◆ **Supplied information**:
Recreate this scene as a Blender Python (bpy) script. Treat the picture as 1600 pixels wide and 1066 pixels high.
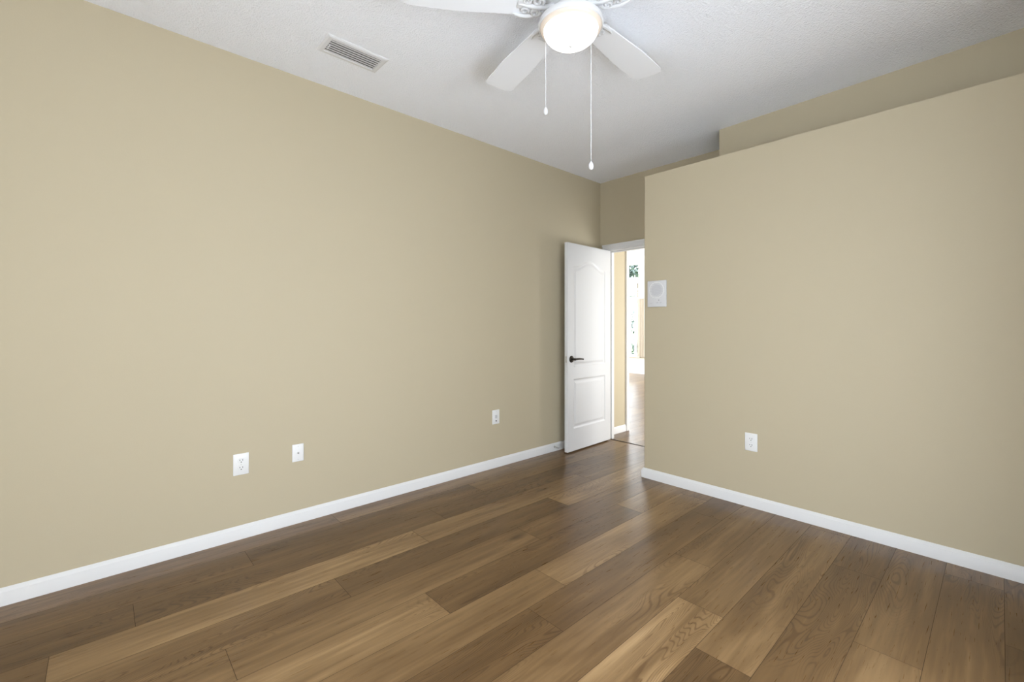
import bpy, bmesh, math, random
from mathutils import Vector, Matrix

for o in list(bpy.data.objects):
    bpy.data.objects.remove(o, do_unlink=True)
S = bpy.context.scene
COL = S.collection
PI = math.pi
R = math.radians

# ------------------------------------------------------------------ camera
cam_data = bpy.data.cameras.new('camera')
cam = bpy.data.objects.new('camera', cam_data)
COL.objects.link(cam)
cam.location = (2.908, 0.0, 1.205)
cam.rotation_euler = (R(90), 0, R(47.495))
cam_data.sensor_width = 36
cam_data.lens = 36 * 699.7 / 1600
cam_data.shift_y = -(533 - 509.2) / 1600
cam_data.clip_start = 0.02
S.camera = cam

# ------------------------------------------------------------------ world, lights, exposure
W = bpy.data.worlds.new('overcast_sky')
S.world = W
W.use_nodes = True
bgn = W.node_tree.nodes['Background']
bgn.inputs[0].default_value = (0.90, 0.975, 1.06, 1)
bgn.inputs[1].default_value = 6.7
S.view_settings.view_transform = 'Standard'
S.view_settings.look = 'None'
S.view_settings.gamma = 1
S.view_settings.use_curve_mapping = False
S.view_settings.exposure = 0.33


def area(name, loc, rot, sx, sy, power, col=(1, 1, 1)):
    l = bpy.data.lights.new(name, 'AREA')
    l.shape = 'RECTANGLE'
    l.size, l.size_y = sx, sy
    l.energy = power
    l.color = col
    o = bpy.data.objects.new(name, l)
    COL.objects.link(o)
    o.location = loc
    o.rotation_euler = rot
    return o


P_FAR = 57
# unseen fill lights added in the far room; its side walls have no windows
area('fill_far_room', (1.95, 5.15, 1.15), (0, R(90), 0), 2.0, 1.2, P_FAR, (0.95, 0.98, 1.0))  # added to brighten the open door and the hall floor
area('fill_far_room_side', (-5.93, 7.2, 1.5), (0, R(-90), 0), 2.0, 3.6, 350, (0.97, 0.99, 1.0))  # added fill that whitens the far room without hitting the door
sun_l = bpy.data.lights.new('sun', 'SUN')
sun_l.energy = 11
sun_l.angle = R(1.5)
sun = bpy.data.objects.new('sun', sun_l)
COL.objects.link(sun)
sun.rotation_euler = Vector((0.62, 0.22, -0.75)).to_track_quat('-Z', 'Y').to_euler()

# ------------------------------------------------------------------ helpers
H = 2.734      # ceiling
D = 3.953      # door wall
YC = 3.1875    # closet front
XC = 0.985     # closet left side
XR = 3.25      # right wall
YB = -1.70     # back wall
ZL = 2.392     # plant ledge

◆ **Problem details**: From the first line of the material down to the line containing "S.view_settings.exposure = 0.33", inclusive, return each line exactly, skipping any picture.

◆ **Answer to this task**:
Recreate this scene as a Blender Python (bpy) script. Treat the picture as 1600 pixels wide and 1066 pixels high.
import bpy, bmesh, math, random
from mathutils import Vector, Matrix

for o in list(bpy.data.objects):
    bpy.data.objects.remove(o, do_unlink=True)
S = bpy.context.scene
COL = S.collection
PI = math.pi
R = math.radians

# ------------------------------------------------------------------ camera
cam_data = bpy.data.cameras.new('camera')
cam = bpy.data.objects.new('camera', cam_data)
COL.objects.link(cam)
cam.location = (2.908, 0.0, 1.205)
cam.rotation_euler = (R(90), 0, R(47.495))
cam_data.sensor_width = 36
cam_data.lens = 36 * 699.7 / 1600
cam_data.shift_y = -(533 - 509.2) / 1600
cam_data.clip_start = 0.02
S.camera = cam

# ------------------------------------------------------------------ world, lights, exposure
W = bpy.data.worlds.new('overcast_sky')
S.world = W
W.use_nodes = True
bgn = W.node_tree.nodes['Background']
bgn.inputs[0].default_value = (0.90, 0.975, 1.06, 1)
bgn.inputs[1].default_value = 6.7
S.view_settings.view_transform = 'Standard'
S.view_settings.look = 'None'
S.view_settings.gamma = 1
S.view_settings.use_curve_mapping = False
S.view_settings.exposure = 0.33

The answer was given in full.